For decades, the Savings and Credit Cooperative (SACCO) movement in Kenya has been viewed through a single lens: a quick route to affordable credit. However, a growing liquidity gap and shifting economic realities are forcing a critical rethink. Industry experts now argue that for SACCOs to survive and thrive in 2025 and beyond, they must pivot from being viewed merely as lending machines to becoming the bedrock of sustainable wealth accumulation.
The current model faces a structural challenge. Too often, members treat deposits merely as a stepping stone—a toll fee paid to access a loan. This creates a precarious cycle: funds are deposited, quickly leveraged for credit, and the institution is left managing a loan book that outpaces its liquid capital.
The Liquidity Gap
Recent data paints a clear picture of this imbalance.

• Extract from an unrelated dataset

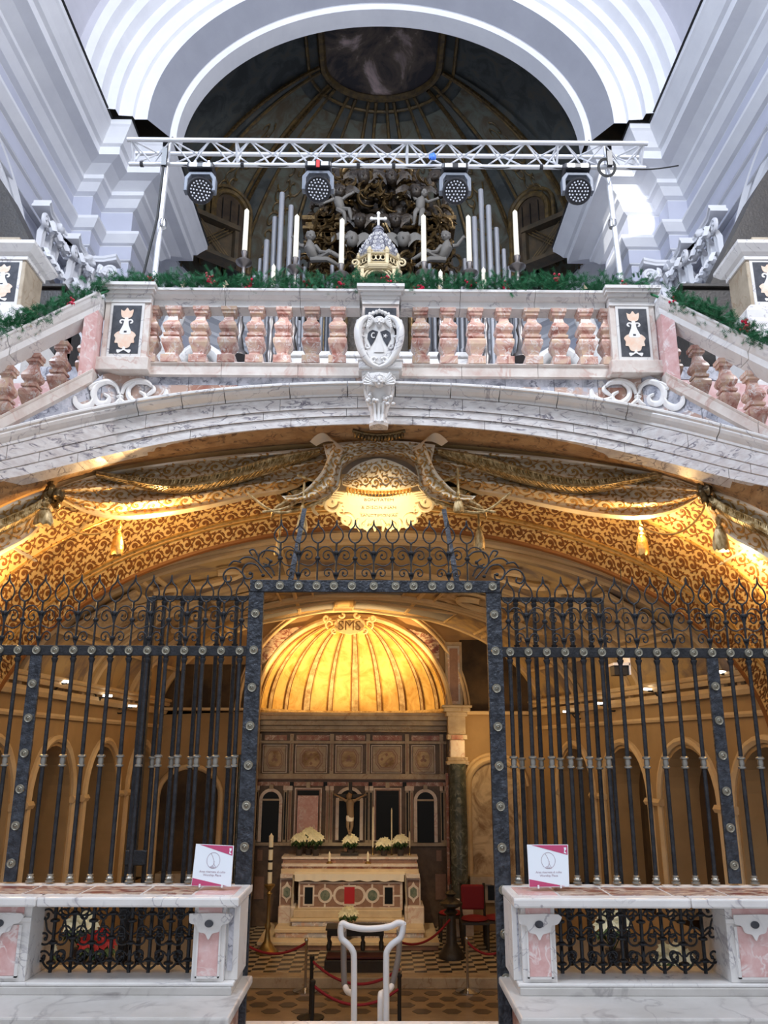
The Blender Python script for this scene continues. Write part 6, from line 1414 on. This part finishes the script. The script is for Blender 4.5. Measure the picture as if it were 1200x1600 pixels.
# ================================================================ MARBLE PARAPETS
for s in (-1, 1):
    nm = 'left' if s < 0 else 'right'
    xe = U(375, 1400, 5.5).x if s < 0 else U(801, 1400, 5.5).x     # end by the gate
    pr = T('marble_parapet', 'low marble parapet with pink panels and iron scroll openings, %s of the gate' % nm, 'parapet', (s*2, 5.75, 0))
    def B(xa, xb, y0, y1, z0, z1, mt, n_, par=None, bev=.004): return MB().box(min(xa, xb), max(xa, xb), y0, y1, z0, z1).build(n_, mt, par or pr, bev=bev)
    far = s*3.5; YFp = 5.56
    pz = lambda py: U(592, py, YFp).z
    zc0 = COP-.068
    jx = [xe, s*1.9 if s > 0 else -2.05, far]
    for a, b in zip(jx, jx[1:]): B(a+s*.001, b-s*.001, 5.47, 6.05, zc0, COP-.012, 'white_marble', 'coping', bev=.012)
    # inlay strips on the coping top
    cuts = [xe+s*.04, xe+s*.30, xe+s*.62, xe+s*1.0, xe+s*1.35, xe+s*1.75, far]
    for i, (a, b) in enumerate(zip(cuts, cuts[1:])): B(a+s*.01, b-s*.01, 5.58, 5.88, COP-.013, COP-.008, ('pink_marble' if i == 0 else 'mosaic_marble'), 'inlay_strip', bev=0)
    X = (lambda px: U(px, 1480, YFp).x) if s < 0 else (lambda px: U(px, 1480, YFp).x)
    piers = ((301, 351), (-48, 44)) if s < 0 else ((816, 869), (1138, 1222))
    top, bot = pz(1414), pz(1535)
    for k, (pa_, pb_) in enumerate(piers):
        a, b = X(pa_), X(pb_); e = .03
        p = B(a, b, YFp, 5.95, bot, zc0, 'white_marble', 'pier')
        w_ = b-a; fy = YFp-.008
        B(a-.008, b+.008, YFp-.02, YFp, pz(1441), pz(1434), 'white_marble', 'shoulder', p)
        B(a+w_*.13, b-w_*.13, fy, YFp, pz(1433), pz(1417), 'pink_marble', 'upper_inlay', p, 0)
        B(a+w_*.18, b-w_*.18, fy, YFp, pz(1525), pz(1446), 'pink_marble', 'pink_inlay', p, 0)
        for (u0, u1, v0, v1) in ((.13, .18, 1446, 1528), (.82, .87, 1446, 1528), (.13, .87, 1525.5, 1529)): B(a+w_*u0, a+w_*u1, fy-.006, YFp, pz(v1), pz(v0), 'white_marble', 'panel_fillet', p, 0)
        c_ = (a+b)/2; zc2 = pz(1441)
        sh = smooth([(-.34, .045), (.34, .045), (.33, 0), (.22, -.012), (.17, -.045), (.06, -.055), (0, -.085), (-.06, -.055), (-.17, -.045), (-.22, -.012), (-.33, 0), (-.34, .045)], 3)[:-1]
        k_ = .155/.34*.9 if k == 0 else .2
        MB().prism([(u*k_, v*1.05) for u, v in sh][::-1], (c_, fy-.008, zc2), (1, 0, 0), (0, 0, 1), -.0).build('boss_back', 'white_marble', p) if 0 else MB().prism([(u*.36, v*1.1) for u, v in sh], (c_, fy-.004, zc2), (1, 0, 0), (0, 0, 1), .018).build('carved_boss', 'white_marble', p)
        MB().lathe([(.021, 0), (.021, .006), (.016, .009)], (c_, fy-.022, zc2-.004), 16, (0, -1, 0), fx=1.25).build('oval_inlay', 'slate_inlay', p)
    # end strip with mosaic by the gate
    ea, eb_ = (X(351), X(371)) if s < 0 else (X(816), X(803))
    B(ea, eb_, YFp+.05, 5.95, bot, zc0, 'white_marble', 'end_block'); B(ea+s*-.0+( .012 if s < 0 else -.012), eb_-( .035 if s < 0 else -.03), YFp+.044, YFp+.05, pz(1520), pz(1422), 'grey_marble', 'mosaic_strip', bev=0)
    # back and base
    z1 = pz(1535); B(xe+s*.02, far, YFp-.02, 5.98, z1-.022, z1, 'white_marble', 'base_moulding', bev=.008)
    zl = U(592, 1556, YFp-.03).z; B(xe+s*.03, far, YFp-.03, 5.98, zl, z1-.022, 'worn_marble', 'base_course')
    lx = U(376, 1560, 5.5).x if s < 0 else U(797, 1560, 5.5).x
    B(lx, far, 5.10, 6.0, zl-.05, zl, 'worn_marble', 'bench_ledge', bev=.012); B(lx+s*.05, far, 5.16, 6.0, zl-.075, zl-.05, 'worn_marble', 'bench_moulding'); B(lx+s*.08, far, 5.22, 6.0, 0, zl-.075, 'red_marble', 'bench_base', bev=0)
    # iron panels
    spans = ((46, 299), (-215, -50)) if s < 0 else ((872, 1136), (1224, 1395))
    for pa_, pb_ in spans:
        a, b = X(pa_), X(pb_); n = 8; st_ = (b-a)/n; Yp = 5.78; zb_ = z1; zt_ = zc0; H_ = zt_-zb_
        ip = bpy.data.objects.new('scroll_panel', None); sc.collection.objects.link(ip); ip.parent = pr; ip.location = Vector(((a+b)/2, Yp, zb_))-pr.location
        for x in [a+st_*(i+.5) for i in range(n)]: P_(proto(MB().tube([(0, 0, 0), (0, 0, H_)], .012, 6), 'bar', 'iron'), 'bar', ip, (x, Yp, zb_))
        kme = proto(MB().lathe([(.012, -.012), (.03, -.005), (.03, .005), (.012, .014)], n=8), 'knob', 'iron')
        cme = {}
        for key, (r, a0, tn) in {'a': (.048, -PI/2, 6.8), 'b': (.042, PI/2, -6.5)}.items():
            pp = spiral(.055, 0, r, r*.25, PI+.3*(1 if key == 'a' else -1), PI+.3*(1 if key == 'a' else -1)+(tn), 18)
            tail = [(.0, -.07 if key == 'a' else .07), (.004, -.03 if key == 'a' else .03)]
            m = MB().tube([(u, 0, v) for u, v in tail+pp], .0065, 6); m.blob((pp[-1][0], 0, pp[-1][1]), .012, 8, 6); cme[key] = proto(m, 'scroll', 'iron')
        ar_ = proto(MB().tube([(u, 0, v) for u, v in smooth([(-st_, .055), (-st_*.85, .015), (-st_*.5, -.012), (-st_*.15, .015), (0, .055)], 4)], .007, 6), 'scroll', 'iron')
        dg = proto(MB().tube([(u, 0, v) for u, v in smooth([(0, 0), (st_*.35, .03), (st_*.55, .10), (st_*1.0, .13)], 4)], .006, 6), 'scroll', 'iron')
        for i in range(n):
            x = a+st_*(i+.5)
            for f, key in (((.17, 'a'), (.47, 'b'), (.80, 'a')) if i % 2 else ((.13, 'b'), (.40, 'a'), (.70, 'b'))):
                P_(kme, 'knob', ip, (x, Yp, zb_+H_*f))
                for sg in (-1, 1): P_(cme[key], 'scroll', ip, (x, Yp-.005, zb_+H_*f+.03), (sg, 1, 1))
            P_(ar_, 'scroll', ip, (x+st_/2, Yp, zb_+.03)); P_(dg, 'scroll', ip, (x, Yp, zb_+H_*.5)); P_(dg, 'scroll', ip, (x, Yp, zb_+H_*.5), (-1, 1, 1))
# ---- plaques
def plaque(q, label, l1, l2, tilt):
    Y0 = 5.72; TLp, TRp, BRp, BLp = [U(a, b, Y0+(.05 if i < 2 else 0)) for i, (a, b) in enumerate(q)]
    dz = COP+.012-min(BLp.z, BRp.z)
    TLp, TRp, BRp, BLp = [v+Vector((0, 0, dz)) for v in (TLp, TRp, BRp, BLp)]
    t = T('worship_sign', label, 'sign', (BLp+BRp)/2, 'worship notices on the parapets')
    n = (BRp-BLp).cross(TLp-BLp).normalized()
    W_ = lambda u, v, d=0: BLp.lerp(BRp, u).lerp(TLp.lerp(TRp, u), v)+n*d
    def quad(pts, d0, d1, mt, nm_):
        A = [W_(u, v, d0) for u, v in pts]; Bq = [W_(u, v, d1) for u, v in pts]; k = len(pts)
        return MB().add(A+Bq, [tuple(range(k))[::-1], tuple(range(k, 2*k))]+[(i, (i+1) % k, k+(i+1) % k, k+i) for i in range(k)]).build(nm_, mt, t)
    quad([(0, 0), (1, 0), (1, 1), (0, 1)], 0, .010, 'acrylic', 'acrylic_plate'); quad([(.01, .01), (.99, .01), (.99, .99), (.01, .99)], .010, .0115, 'sign_white', 'sign_face')
    quad([(.10, .985), (.98, .75), (.98, .985)], .0115, .0125, 'sign_wine', 'wine_band'); quad([(.01, .015), (.90, .015), (.01, .19)], .0115, .0125, 'sign_wine', 'wine_band')
    quad([(.89, .93), (.95, .93), (.95, .88), (.91, .84), (.95, .80), (.95, .78), (.89, .80), (.90, .86)], .0125, .013, 'sign_white', 'corner_mark')
    rt_ = lambda pts, r: MB().tube([W_(u, v, .0125) for u, v in pts], r, 5)
    rt_([(.5+.17*math.cos(a), .62+.19*math.sin(a)) for a in [2*PI*i/28 for i in range(29)]], .0011).build('circle_logo', 'sign_ink', t)
    rt_([(.42, .79), (.47, .72), (.51, .62), (.53, .52), (.57, .46)], .0011).build('logo_line', 'sign_ink', t); rt_([(.53, .60), (.50, .50), (.44, .47), (.42, .45), (.58, .44)], .0011).build('logo_line', 'sign_ink', t); rt_([(.46, .44), (.50, .48), (.55, .44)], .001).build('logo_line', 'sign_ink', t)
    rx = PI/2-math.atan2((TLp-BLp).y, (TLp-BLp).z)
    ry = -math.atan2((TRp-TLp).z+(BRp-BLp).z, 2*(TRp-TLp).x)
    for tx, v, sz in ((l1, .345, .0185), (l2, .265, .0195)): text(tx, sz, W_(.5, v, .0125), t, 'sign_ink', rx=rx, ext=.0002, ry=ry)
    for u in (.22, .78): quad([(u-.02, -.03), (u+.02, -.03), (u+.02, .05), (u-.02, .05)], .0125, .03, 'acrylic', 'stand_clip')
plaque(((307, 1315), (366, 1318), (361.5, 1382), (299.5, 1381)), 'square white and wine-red notice leaning on the parapet left of the gate', 'Area riservata al culto', 'Worship Place', 0)
plaque(((823, 1318), (887, 1318), (889, 1384), (826.5, 1385)), 'square white and wine-red notice standing on the parapet right of the gate', 'Area riservata al culto', 'Worship Place', 0)
# ---- handrail on the stair
hr = T('stair_handrail', 'white tubular double handrail with looped top on the stair inside the gate', 'handrail', (U(582, 1500, 7).x, 7, -.5))
Yh = 6.95
zl_ = -.75
def hp(l, y0, y1=None): return [U(a, b, y0+((y1 if y1 is not None else y0)-y0)*i/(len(l)-1)) for i, (a, b) in enumerate(l)]
f1 = smooth([tuple(v) for v in [(553, 1640), (553, 1560), (553, 1500), (551, 1486), (543, 1475), (534, 1467), (532, 1456), (533, 1446)]], 4)
f2 = smooth([(603.5, 1640), (603.5, 1560), (603.5, 1500), (605, 1486), (613, 1475), (625, 1466), (629, 1455), (630, 1444)], 4)
tp = smooth([(533, 1446), (536, 1443), (545, 1447), (565, 1451), (585, 1451), (608, 1448), (622, 1442), (630, 1444)], 5)
for l in (f1, f2, tp): MB().tube(hp(l, Yh), .0235, 12).build('handrail_tube', 'white_paint', hr, True)
for l in ([(537, 1452), (537, 1500), (538, 1535), (540, 1545)], [(624, 1452), (623, 1490), (615, 1530), (610, 1542)]): MB().tube(hp(smooth(l, 4), 7.3), .023, 12).build('rear_post', 'rail_grey', hr, True)
for l in ([(540, 1543), (543, 1549), (549, 1552), (553, 1556)], [(612, 1541), (606, 1548), (597, 1552), (594.5, 1562), (594.5, 1640)]): MB().tube(hp(smooth(l, 4), 7.25, 7.0), .023, 12).build('handrail_tube', 'white_paint', hr, True)
for l in ([(533, 1446), (536, 1453)], [(630, 1444), (625, 1453)]): MB().tube([U(*l[0], Yh), U(*l[1], 7.3)], .0235, 12).build('handrail_tube', 'white_paint', hr, True)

As of August 31, 2025, SASRA data indicates that while the sector’s deposits stood at Ksh 808.2 billion, the loan book had surged to approximately Ksh 908.9 billion.
Put simply: SACCOs are lending money faster than they are mobilizing it. This trend mirrors the 2023 financial year, where the loan-to-deposit gap hit Ksh 76.4 billion, highlighting the risks of over-lending and under-saving. To bridge this gap, the narrative must shift from “We help you borrow” to “We help you grow.”
The Case for Cooperative Savings
Despite the liquidity pressure, the value proposition for the saver remains unmatched. In an era where commercial banks struggle with high overheads and shareholder demands—often keeping deposit interest rates low (averaging roughly 3% in recent years)—SACCOs are delivering superior returns.
In early 2025, top-tier SACCOs reported dividends on share capital reaching 20% and interest on deposits hitting 12.5%. This alignment of member interests is the sector’s strongest weapon. With SACCOs already holding an estimated 30% of Kenya’s national savings, the potential to deepen this culture is immense—if properly managed.
Seven Steps to Spark a Savings Revolution
To dismantle the loan-first mindset, SACCOs must adopt a radical new approach to member engagement:
- The “Save First” Campaign
The onboarding process needs a rebrand. Instead of selling the loan multiplier immediately, new membership drives should emphasize savings as the foundation of wealth. Implementing mandatory or incentivized “starter savings” accounts can set the right tone from day one. - Visibility Through Technology
If members cannot see their money growing, they won’t prioritize it. SACCOs must leverage the digital boom. The 2024 FinAccess survey revealed that mobile usage for SACCO services (70.6%) has overtaken physical branch usage (66.1%). Institutions must deploy apps that visualize tiered savings goals—from children’s accounts to holiday funds—in real-time. - Reward Consistency, Not Just Volume
High-yield accounts should not be the preserve of the wealthy. SACCOs should pro-rate dividends or offer bonus interest to members who save consistently, regardless of the amount. Recognizing discipline encourages long-term retention. - Flip the Credit Model
Currently, loans drive membership. This dynamic should be reversed so that savings drive borrowing. By marketing the “borrowing power” of a healthy savings balance (the 3x or 4x multiplier), SACCOs can position the deposit as the gateway to financial power, rather than a hurdle. - Invest in Financial Literacy
Default rates often stem from poor planning rather than a lack of intent. SACCOs must transition from being passive lenders to active financial coaches. Through workshops and peer budgeting groups, members can be taught a “saving for life” mindset rather than a “borrowing to spend” habit. - Transparency Builds Trust
The liquidity gap mentioned earlier breeds anxiety. SACCOs can counter this by publishing quarterly audits on savings growth and default rates. Transparency is the currency of trust; when members see a stable, well-managed balance sheet, they feel safer parking their long-term capital with the cooperative. - Solve the Liquidity Fear
A major barrier to saving is the fear that money goes into a SACCO and gets “stuck.” To compete with banks and mobile money wallets, SACCOs must design and communicate clear, flexible withdrawal policies for specific savings products, reassuring members that they can access liquidity during emergencies.
The metrics for success are changing. It is no longer enough to boast of a massive loan book. The SACCOs that will lead the market in late 2025 are those tracking the growth of monthly savers, the rise in savings-per-member, and the reduction of the loan-to-deposit ratio.
With membership growing from 6.84 million in 2023 to 7.39 million in 2024, the audience is there. The challenge now is to convince them that a SACCO is not just a place to get a loan, but the best place to keep their money.